▶ Supplied information:
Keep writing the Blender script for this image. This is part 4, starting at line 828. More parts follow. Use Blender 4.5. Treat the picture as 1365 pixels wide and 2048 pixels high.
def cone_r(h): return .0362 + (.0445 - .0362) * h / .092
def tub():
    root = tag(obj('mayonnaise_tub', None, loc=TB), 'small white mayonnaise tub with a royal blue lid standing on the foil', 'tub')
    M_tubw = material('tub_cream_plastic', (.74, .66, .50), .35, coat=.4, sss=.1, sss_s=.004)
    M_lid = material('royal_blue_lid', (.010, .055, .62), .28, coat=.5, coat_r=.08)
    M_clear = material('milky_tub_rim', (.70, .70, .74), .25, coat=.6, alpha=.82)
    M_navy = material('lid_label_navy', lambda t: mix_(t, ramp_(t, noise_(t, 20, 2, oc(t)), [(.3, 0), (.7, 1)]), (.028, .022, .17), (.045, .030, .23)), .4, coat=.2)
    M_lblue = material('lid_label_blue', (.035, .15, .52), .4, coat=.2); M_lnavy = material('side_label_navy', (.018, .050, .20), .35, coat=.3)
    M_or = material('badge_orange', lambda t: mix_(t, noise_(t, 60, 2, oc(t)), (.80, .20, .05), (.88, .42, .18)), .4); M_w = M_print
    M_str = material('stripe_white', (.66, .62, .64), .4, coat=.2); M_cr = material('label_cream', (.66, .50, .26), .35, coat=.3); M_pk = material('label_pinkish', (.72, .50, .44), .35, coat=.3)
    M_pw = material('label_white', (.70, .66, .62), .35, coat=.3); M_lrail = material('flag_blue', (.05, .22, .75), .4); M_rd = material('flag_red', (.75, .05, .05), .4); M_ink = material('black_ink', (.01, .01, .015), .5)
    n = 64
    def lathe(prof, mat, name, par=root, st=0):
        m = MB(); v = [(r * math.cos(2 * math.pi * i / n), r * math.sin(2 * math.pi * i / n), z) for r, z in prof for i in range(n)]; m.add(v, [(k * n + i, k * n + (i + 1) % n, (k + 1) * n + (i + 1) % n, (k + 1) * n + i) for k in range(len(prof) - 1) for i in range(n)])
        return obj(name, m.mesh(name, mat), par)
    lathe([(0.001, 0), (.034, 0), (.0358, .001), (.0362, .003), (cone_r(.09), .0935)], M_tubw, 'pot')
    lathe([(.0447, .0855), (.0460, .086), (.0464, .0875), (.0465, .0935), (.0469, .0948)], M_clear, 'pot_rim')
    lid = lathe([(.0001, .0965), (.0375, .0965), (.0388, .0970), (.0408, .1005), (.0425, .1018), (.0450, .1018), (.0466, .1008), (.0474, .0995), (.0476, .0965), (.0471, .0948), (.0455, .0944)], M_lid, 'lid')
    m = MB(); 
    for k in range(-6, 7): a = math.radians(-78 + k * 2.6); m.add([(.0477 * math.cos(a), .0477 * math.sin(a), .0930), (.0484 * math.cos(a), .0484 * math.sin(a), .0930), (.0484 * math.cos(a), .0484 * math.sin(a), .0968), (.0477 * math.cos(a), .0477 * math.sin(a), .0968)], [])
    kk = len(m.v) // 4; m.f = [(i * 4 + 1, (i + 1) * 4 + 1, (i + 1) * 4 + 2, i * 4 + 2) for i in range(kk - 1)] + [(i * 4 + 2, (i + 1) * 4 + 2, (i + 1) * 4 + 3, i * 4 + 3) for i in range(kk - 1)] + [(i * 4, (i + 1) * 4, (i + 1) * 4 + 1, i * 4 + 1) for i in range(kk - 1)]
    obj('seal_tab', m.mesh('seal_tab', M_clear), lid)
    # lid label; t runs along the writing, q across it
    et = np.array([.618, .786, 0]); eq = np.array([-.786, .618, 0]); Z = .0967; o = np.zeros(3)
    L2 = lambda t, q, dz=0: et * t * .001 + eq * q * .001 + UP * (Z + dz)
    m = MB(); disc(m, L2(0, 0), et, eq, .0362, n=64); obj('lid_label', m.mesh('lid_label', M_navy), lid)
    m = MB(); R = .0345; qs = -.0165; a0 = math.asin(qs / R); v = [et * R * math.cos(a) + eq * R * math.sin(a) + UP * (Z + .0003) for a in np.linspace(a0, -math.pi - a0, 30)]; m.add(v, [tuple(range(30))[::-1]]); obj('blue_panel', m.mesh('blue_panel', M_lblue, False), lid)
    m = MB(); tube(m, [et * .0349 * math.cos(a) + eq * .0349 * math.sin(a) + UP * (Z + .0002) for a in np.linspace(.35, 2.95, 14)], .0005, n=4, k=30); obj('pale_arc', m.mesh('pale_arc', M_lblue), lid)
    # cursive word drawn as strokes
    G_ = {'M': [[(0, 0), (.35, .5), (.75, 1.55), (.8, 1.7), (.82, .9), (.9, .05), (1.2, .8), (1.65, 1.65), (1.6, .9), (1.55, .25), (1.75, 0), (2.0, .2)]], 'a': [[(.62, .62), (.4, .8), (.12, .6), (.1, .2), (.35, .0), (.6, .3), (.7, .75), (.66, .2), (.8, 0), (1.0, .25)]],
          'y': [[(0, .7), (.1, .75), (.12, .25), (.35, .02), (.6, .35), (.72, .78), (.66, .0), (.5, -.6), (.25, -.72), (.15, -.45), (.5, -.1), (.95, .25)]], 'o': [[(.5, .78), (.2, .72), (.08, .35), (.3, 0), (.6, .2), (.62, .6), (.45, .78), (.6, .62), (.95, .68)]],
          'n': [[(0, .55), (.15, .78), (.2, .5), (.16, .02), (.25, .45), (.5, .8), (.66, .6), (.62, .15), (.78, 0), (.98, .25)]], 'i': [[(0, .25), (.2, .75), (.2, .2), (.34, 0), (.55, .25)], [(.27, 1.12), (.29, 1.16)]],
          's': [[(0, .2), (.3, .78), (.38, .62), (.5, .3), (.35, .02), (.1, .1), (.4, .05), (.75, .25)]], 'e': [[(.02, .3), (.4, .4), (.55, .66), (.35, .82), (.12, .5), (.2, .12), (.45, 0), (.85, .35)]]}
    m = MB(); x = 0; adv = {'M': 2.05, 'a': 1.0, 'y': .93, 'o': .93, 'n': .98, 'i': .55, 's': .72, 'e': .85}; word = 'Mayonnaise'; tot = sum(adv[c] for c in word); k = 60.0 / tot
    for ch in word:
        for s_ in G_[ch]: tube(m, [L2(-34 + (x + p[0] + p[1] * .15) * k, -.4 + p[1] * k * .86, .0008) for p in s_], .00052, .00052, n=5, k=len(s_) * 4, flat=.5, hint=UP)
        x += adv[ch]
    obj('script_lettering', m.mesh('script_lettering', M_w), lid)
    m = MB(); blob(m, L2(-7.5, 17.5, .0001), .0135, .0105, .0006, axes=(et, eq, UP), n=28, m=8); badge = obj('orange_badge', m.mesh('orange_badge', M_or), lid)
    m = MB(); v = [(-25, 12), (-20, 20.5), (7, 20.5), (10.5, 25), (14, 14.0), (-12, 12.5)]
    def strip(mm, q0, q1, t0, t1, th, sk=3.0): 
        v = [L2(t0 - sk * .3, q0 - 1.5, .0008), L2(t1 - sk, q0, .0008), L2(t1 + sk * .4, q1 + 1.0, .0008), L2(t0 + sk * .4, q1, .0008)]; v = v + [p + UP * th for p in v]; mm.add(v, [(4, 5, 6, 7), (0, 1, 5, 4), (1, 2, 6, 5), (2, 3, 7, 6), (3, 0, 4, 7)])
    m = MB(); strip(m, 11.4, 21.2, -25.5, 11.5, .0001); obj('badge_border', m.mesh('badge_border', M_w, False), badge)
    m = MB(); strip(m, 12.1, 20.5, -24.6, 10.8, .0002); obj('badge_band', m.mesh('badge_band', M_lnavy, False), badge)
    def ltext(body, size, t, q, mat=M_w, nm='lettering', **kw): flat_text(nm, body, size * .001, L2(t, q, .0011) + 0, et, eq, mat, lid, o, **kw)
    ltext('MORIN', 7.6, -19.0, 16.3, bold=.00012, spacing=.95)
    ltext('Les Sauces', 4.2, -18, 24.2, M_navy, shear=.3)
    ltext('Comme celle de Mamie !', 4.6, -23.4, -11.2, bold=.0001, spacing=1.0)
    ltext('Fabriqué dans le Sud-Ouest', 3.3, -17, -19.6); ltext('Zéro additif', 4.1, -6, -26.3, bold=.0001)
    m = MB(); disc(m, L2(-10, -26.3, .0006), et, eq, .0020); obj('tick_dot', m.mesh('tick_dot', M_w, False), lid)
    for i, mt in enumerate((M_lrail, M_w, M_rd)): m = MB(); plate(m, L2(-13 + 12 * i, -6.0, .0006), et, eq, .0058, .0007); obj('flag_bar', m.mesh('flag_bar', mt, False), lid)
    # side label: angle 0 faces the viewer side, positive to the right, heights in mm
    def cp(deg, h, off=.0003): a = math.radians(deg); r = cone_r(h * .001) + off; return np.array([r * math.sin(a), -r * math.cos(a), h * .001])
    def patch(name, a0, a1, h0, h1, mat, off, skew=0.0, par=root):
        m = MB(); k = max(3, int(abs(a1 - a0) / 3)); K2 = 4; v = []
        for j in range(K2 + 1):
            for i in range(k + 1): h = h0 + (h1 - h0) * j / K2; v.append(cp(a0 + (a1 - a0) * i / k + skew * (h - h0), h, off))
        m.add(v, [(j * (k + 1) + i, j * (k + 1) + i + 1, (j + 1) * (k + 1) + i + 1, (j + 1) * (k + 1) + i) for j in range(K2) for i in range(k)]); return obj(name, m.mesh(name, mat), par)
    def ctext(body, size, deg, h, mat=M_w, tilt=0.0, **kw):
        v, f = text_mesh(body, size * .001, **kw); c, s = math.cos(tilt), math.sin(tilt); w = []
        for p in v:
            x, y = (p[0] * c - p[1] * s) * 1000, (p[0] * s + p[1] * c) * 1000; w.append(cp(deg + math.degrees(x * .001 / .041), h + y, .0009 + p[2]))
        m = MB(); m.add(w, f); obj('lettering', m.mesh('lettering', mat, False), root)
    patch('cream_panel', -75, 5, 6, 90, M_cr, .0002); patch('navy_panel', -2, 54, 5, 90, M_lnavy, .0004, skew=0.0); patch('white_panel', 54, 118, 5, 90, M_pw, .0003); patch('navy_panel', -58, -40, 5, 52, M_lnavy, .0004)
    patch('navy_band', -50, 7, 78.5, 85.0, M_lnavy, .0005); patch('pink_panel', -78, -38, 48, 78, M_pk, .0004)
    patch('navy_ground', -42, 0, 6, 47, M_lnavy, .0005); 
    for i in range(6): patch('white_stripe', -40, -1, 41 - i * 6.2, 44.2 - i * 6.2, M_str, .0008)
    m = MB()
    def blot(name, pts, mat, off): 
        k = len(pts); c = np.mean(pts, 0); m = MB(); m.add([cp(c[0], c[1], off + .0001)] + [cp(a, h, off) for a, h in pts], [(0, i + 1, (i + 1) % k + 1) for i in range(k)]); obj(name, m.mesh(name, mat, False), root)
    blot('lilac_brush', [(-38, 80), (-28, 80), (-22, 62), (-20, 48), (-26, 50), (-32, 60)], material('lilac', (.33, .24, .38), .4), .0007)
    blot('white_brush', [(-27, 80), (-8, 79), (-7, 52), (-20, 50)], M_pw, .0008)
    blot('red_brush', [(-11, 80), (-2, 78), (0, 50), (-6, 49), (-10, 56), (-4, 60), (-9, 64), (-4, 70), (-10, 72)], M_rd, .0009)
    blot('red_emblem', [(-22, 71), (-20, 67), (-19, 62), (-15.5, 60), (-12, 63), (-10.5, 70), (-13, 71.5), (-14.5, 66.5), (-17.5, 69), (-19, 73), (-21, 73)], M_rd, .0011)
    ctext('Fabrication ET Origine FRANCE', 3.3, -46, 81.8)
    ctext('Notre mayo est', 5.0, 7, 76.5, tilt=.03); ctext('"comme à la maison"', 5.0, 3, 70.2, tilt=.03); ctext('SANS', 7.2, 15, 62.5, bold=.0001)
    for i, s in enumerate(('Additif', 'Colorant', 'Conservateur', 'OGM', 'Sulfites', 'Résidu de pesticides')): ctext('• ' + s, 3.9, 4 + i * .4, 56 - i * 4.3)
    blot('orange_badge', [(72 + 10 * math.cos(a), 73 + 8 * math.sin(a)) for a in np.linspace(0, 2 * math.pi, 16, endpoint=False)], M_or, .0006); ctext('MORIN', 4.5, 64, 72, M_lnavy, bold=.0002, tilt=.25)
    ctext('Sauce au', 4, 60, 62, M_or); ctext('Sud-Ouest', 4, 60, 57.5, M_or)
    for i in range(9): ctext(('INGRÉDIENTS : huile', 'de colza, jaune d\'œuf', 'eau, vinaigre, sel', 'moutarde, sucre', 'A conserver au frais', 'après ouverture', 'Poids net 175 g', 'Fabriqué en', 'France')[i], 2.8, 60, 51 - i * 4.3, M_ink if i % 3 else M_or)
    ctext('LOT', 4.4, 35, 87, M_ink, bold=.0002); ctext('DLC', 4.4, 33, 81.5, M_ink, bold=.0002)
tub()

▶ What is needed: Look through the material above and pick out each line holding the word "writing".

▶ Written reply:
Keep writing the Blender script for this image. This is part 4, starting at line 828. More parts follow. Use Blender 4.5. Treat the picture as 1365 pixels wide and 2048 pixels high.
    # lid label; t runs along the writing, q across it